Ann Jordan is Director of the Program on Forced Labor and Trafficking in the Center on Human Rights and Humanitarian Law at American University’s Washington College of Law.  She is an international human rights attorney who specializes in issues of human trafficking, forced labor and women’s rights. She was the Director for ten years of the Initiative against Trafficking in Persons at Global Rights and spent eight years in Hong Kong and China teaching women’s rights, human rights, criminal law and torts and advocating for and writing about women’s rights in China and Hong Kong.  She actively participated with an international coalition of NGOs in the development of the UN Trafficking Protocol and with a U.S. NGO coalition in the development of the U.S. Victims of Trafficking and Violence Protection Act. She was a member of the Women’s Caucus for Gender Justice in the International Criminal Court, which successfully advocated during the negotiation process for the inclusion of women and women’s issues at all levels of the Court.

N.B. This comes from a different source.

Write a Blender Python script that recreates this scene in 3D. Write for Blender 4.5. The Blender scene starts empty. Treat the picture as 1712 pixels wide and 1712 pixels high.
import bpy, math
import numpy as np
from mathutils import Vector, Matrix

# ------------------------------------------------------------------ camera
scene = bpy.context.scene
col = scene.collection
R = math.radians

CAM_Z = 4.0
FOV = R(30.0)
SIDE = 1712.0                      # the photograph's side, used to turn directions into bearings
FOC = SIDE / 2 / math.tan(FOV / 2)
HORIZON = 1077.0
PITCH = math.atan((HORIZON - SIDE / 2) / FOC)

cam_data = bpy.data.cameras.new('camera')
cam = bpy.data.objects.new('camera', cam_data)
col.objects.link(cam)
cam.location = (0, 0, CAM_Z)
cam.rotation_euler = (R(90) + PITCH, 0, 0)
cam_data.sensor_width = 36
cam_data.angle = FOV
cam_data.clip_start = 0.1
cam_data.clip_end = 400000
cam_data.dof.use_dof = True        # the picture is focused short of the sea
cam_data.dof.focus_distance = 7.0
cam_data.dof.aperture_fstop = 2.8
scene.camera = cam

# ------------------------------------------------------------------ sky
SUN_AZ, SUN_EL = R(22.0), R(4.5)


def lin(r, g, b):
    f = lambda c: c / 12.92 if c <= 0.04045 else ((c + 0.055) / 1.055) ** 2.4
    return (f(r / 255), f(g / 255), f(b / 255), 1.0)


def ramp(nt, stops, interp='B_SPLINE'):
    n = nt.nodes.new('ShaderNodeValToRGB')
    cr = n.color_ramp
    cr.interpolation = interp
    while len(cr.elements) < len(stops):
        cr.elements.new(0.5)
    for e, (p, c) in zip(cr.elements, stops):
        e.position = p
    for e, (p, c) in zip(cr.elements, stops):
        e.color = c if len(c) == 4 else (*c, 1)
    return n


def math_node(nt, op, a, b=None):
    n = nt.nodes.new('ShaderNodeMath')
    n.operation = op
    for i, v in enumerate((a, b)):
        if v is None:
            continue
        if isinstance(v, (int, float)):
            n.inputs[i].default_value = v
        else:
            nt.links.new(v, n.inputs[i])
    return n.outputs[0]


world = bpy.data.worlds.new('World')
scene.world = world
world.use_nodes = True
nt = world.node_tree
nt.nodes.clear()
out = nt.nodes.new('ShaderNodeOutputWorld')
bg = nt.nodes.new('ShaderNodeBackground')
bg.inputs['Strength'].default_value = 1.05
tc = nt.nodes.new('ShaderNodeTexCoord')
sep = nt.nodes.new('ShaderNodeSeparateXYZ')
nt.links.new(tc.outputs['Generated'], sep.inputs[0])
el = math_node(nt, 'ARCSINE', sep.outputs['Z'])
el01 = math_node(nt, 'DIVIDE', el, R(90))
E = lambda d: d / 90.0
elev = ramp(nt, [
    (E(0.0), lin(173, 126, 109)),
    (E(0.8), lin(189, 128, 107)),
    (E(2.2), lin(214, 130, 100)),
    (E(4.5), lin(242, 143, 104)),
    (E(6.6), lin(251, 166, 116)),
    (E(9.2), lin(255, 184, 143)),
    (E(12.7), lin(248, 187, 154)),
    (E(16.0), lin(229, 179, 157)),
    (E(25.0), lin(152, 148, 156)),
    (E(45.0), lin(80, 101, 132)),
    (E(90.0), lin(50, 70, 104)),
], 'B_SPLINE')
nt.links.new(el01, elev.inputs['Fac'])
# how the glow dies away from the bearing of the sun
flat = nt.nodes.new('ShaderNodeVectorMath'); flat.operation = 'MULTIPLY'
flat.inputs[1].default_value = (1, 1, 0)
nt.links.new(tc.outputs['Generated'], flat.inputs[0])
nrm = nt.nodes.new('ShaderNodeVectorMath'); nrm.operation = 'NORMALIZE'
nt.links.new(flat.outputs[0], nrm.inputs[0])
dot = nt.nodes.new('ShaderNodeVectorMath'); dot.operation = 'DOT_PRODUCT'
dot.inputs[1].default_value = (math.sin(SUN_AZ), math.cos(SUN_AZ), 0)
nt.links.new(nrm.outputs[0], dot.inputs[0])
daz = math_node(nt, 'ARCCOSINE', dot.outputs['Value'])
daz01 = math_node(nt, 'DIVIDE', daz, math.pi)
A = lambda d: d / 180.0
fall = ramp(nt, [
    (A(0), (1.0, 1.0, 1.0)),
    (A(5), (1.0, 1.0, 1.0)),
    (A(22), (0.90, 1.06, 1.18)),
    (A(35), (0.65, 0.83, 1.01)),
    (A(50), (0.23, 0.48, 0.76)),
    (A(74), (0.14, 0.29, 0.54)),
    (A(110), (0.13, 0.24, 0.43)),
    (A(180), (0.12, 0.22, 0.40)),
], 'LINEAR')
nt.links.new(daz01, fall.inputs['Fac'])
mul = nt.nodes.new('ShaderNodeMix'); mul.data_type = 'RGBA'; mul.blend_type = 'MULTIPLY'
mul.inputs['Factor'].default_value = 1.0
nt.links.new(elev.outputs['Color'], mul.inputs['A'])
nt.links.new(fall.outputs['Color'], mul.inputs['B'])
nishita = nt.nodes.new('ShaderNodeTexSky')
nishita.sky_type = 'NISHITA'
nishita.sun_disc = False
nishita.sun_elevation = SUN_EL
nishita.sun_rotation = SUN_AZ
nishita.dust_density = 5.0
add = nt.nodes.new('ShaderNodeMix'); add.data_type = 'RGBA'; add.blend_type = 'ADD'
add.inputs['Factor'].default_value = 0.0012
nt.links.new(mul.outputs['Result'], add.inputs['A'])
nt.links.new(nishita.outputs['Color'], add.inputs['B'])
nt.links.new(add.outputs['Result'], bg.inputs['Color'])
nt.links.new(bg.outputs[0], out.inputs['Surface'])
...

She works with a broad international coalition of advocacy and grassroots organizations on building local capacity to develop and advocate for human rights-based programs on human trafficking and forced labor and to carry out evidence-based research and programming that addresses and supports the needs and rights of the affected persons.  She has worked in or on projects in China, Hong Kong, Cambodia, Bosnia, Guatemala, Honduras, Mexico, and Ukraine. 

The Program supports the creation of networks, promotes conceptual clarity and trains on rights-based laws and policies.  Currently, the Program focuses on transparency and accountability in U.S. anti-trafficking policies and grant making and on developing materials to promote a greater understanding of the complexity of human trafficking and its intersection with labor migration policies, sexual rights, health rights and women’s rights.  Ms. Jordan was intimately involved in developing the Freedom Network (USA) to Empower Trafficked and Enslaved Persons, premier U.S. NGO anti-trafficking network of service providers and advocates. In addition, she is on the board of advisors of the Open Society Institute Sexual Health and Rights Program and also the central and eastern European anti-trafficking network, La Strada.  She earned her law and undergraduate degrees at Columbia University and serves as an advisor to several NGOs and networks.